I think this is what happens. For the above case, we simply
marks the dst reg as unknown and didn't fail verification.
So later on at runtime, the shift optimization will have wrong
shift value (> 31/64). Please correct me if this is not right
analysis. As I mentioned in the early please write detailed
analysis in commit log.
The large shift is not wrong. It's just undefined.
syzbot has to ignore such cases.
Hi Alexei,

The report is produced by KUBSAN. I thought there was an agreement on
cleaning up KUBSAN reports from the kernel (the subset enabled on
syzbot at least).
What exactly cases should KUBSAN ignore?
+linux-hardening/kasan-dev for KUBSAN false positive
Can check_shl_overflow() be used at all? Best to just make things
readable and compiler-happy, whatever the implementation. :)
This is not a compile issue. If the shift amount is a constant,
compiler should have warned and user should fix the warning.

This is because user code has
something like
      a << s;
where s is a unknown variable and
verifier just marked the result of a << s as unknown value.
Verifier may not reject the code depending on how a << s result
is used.
Ah, gotcha: it's the BPF code itself that needs to catch it.
quoted
quoted
If bpf program writer uses check_shl_overflow() or some kind
of checking for shift value and won't do shifting if the
shifting may cause an undefined result, there should not
be any kubsan warning.
Right.
quoted
I guess the main question: what should happen if a bpf program writer
does _not_ use compiler nor check_shl_overflow()?
I think the BPF runtime needs to make such actions defined, instead of
doing a blind shift.

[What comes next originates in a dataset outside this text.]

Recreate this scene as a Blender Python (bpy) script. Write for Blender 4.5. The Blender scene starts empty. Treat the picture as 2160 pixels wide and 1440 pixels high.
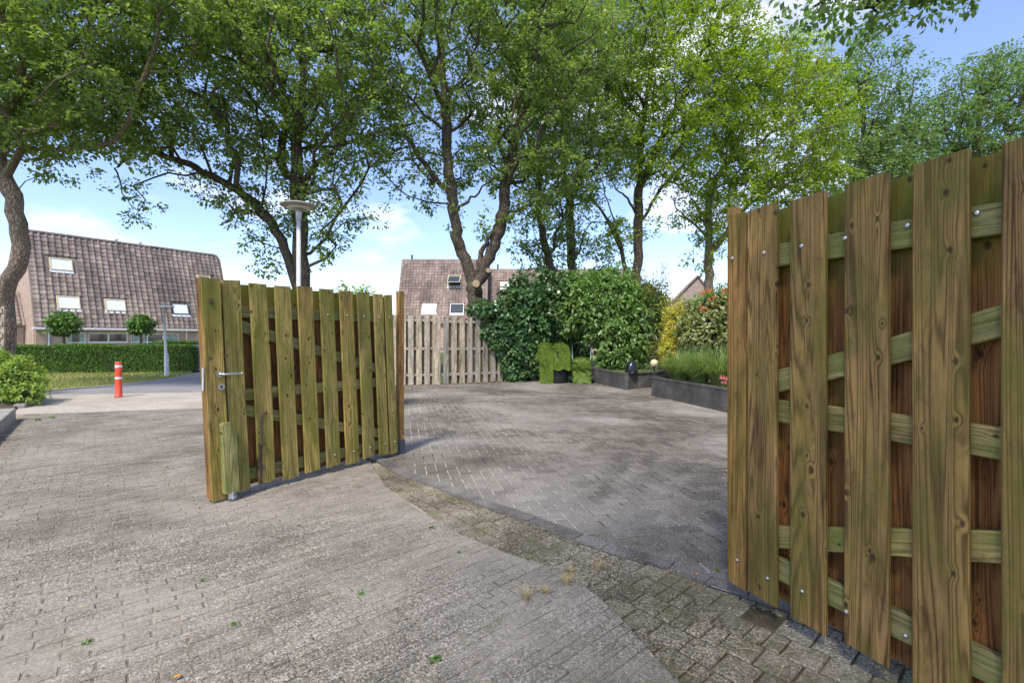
import bpy, bmesh, math, random
import numpy as np
from mathutils import Vector, Matrix, Euler

random.seed(7)
RNG = np.random.default_rng(7)
R = math.radians
SC = bpy.context.scene
COL = SC.collection

# ------------------------------------------------------------------ camera, world, sun, exposure
CAM_H, F, HZ = 1.33, 1000.0, 712.0          # eye height, focal length and horizon row in photo pixels
cam = bpy.data.cameras.new('camera')
cam.sensor_width = 36.0
cam.lens = F / 2160 * 36.0
cam.shift_y = -(720 - HZ) / 2160
cam.clip_start, cam.clip_end = 0.05, 3000
camo = bpy.data.objects.new('camera', cam)
COL.objects.link(camo)
camo.location = (0, 0, CAM_H)
camo.rotation_euler = (R(90), 0, 0)
SC.camera = camo

SUN_EL, SUN_AZ = 56.0, 200.0                # azimuth clockwise from +Y: high sun behind the camera
world = bpy.data.worlds.new('World')
SC.world = world
world.use_nodes = True
nt = world.node_tree
for n in list(nt.nodes):
    nt.nodes.remove(n)


def N(tree, t, **kw):
    n = tree.nodes.new(t)
    for k, v in kw.items():
        if isinstance(k, str) and hasattr(n, k):
            setattr(n, k, v)
    return n


wo = N(nt, 'ShaderNodeOutputWorld')
bg = N(nt, 'ShaderNodeBackground')
bg.inputs['Strength'].default_value = 0.15
sky = N(nt, 'ShaderNodeTexSky', sky_type='NISHITA', sun_disc=False)
sky.sun_elevation, sky.sun_rotation = R(SUN_EL), R(SUN_AZ)
sky.air_density, sky.dust_density, sky.ozone_density = 0.85, 0.3, 3.0
tc = N(nt, 'ShaderNodeTexCoord')
mp = N(nt, 'ShaderNodeMapping')
mp.inputs['Scale'].default_value = (1.0, 1.0, 2.6)
mp.inputs['Location'].default_value = (0.35, 0.1, 0.0)
cn = N(nt, 'ShaderNodeTexNoise')
cn.inputs['Scale'].default_value = 2.6
cn.inputs['Detail'].default_value = 8
cn.inputs['Roughness'].default_value = 0.56
cr = N(nt, 'ShaderNodeValToRGB')
cr.color_ramp.elements[0].position, cr.color_ramp.elements[1].position = 0.52, 0.72
cr.color_ramp.elements[0].color = (0.06, 0.06, 0.06, 1)
cr.color_ramp.elements[1].color = (0.85, 0.85, 0.85, 1)
mx = N(nt, 'ShaderNodeMix', data_type='RGBA')
mx.inputs['B'].default_value = (5.6, 5.4, 5.6, 1)
nt.links.new(tc.outputs['Generated'], mp.inputs['Vector'])
nt.links.new(mp.outputs[0], cn.inputs['Vector'])
nt.links.new(cn.outputs['Fac'], cr.inputs['Fac'])
nt.links.new(cr.outputs['Color'], mx.inputs['Factor'])
tint = N(nt, 'ShaderNodeMix', data_type='RGBA', blend_type='MULTIPLY')
tint.inputs['Factor'].default_value = 1.0
tint.inputs['B'].default_value = (1.06, 0.89, 0.90, 1)
hs = N(nt, 'ShaderNodeHueSaturation')
hs.inputs['Saturation'].default_value = 1.12
nt.links.new(sky.outputs[0], hs.inputs['Color'])
nt.links.new(hs.outputs[0], tint.inputs['A'])
nt.links.new(tint.outputs['Result'], mx.inputs['A'])
nt.links.new(mx.outputs['Result'], bg.inputs['Color'])
nt.links.new(bg.outputs[0], wo.inputs[0])

sun = bpy.data.lights.new('sun', 'SUN')
sun.energy, sun.angle, sun.color = 2.2, R(8), (1.0, 0.95, 0.86)
suno = bpy.data.objects.new('sun', sun)
COL.objects.link(suno)
sd = Vector((math.sin(R(SUN_AZ)) * math.cos(R(SUN_EL)), math.cos(R(SUN_AZ)) * math.cos(R(SUN_EL)), math.sin(R(SUN_EL))))
suno.rotation_euler = sd.to_track_quat('Z', 'Y').to_euler()
suno.location = sd * 60

vs = SC.view_settings
vs.view_transform, vs.look, vs.exposure, vs.gamma = 'Standard', 'None', 1.2, 1.0
vs.use_curve_mapping = False


# ------------------------------------------------------------------ helpers: photo rows and columns to places
def gp(px, py, z=0.0):
    Y = (CAM_H - z) * F / (py - HZ)
    return Vector(((px - 1080) / F * Y, Y, z))


def pt(px, py, Y):
    return Vector(((px - 1080) / F * Y, Y, CAM_H + (HZ - py) / F * Y))


def link(o, parent=None):
    COL.objects.link(o)
    if parent is not None:
        o.parent = parent
    return o


def tag(o, label=None, cat=None, group=None, kind=None):
    for k, v in (('label', label), ('category', cat), ('group', group), ('kind', kind)):
        if v:
            o[k] = v
    return o


def thing(name, label, cat, loc=(0, 0, 0), rz=0.0, group=None):
    o = link(bpy.data.objects.new(name, None))
    o.location = loc
    o.rotation_euler = (0, 0, rz)
    o.empty_display_size = 0.1
    return tag(o, label, cat, group)


def obj(name, me, mat=None, parent=None, smooth=False):
    if mat is not None and not me.materials:
        me.materials.append(mat)
    if smooth:
        me.polygons.foreach_set('use_smooth', np.ones(len(me.polygons), dtype=bool))
    return link(bpy.data.objects.new(name, me), parent)


def pyd(name, v, f):
    me = bpy.data.meshes.new(name)
    me.from_pydata([tuple(p) for p in v], [], f)
    me.update()
    return me


def npmesh(name, V, Fc, flat=False):
    """V (n,3) float array, Fc (m,k) int array"""
    V = np.asarray(V, dtype=np.float32)
    Fc = np.asarray(Fc, dtype=np.int32)
    me = bpy.data.meshes.new(name)
    m, k = Fc.shape
    me.vertices.add(len(V))
    me.vertices.foreach_set('co', V.ravel())
    me.loops.add(m * k)
    me.loops.foreach_set('vertex_index', Fc.ravel())
    me.polygons.add(m)
    me.polygons.foreach_set('loop_start', np.arange(0, m * k, k, dtype=np.int32))
    me.polygons.foreach_set('loop_total', np.full(m, k, dtype=np.int32))
    me.update(calc_edges=True)
    if flat:
        me.polygons.foreach_set('use_smooth', np.zeros(m, dtype=bool))
    return me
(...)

It needs to check the size of the shift explicitly
when handling the shift instruction.
If kubsan is not enabled, everything should work as expected even with
shl overflow may cause undefined result.

if kubsan is enabled, the reported shift-out-of-bounds warning
should be ignored. You could disasm the insn to ensure that
there indeed exists a potential shl overflow.
Sure, but the point of UBSAN is to find and alert about undefined
behavior, so we still need to fix this.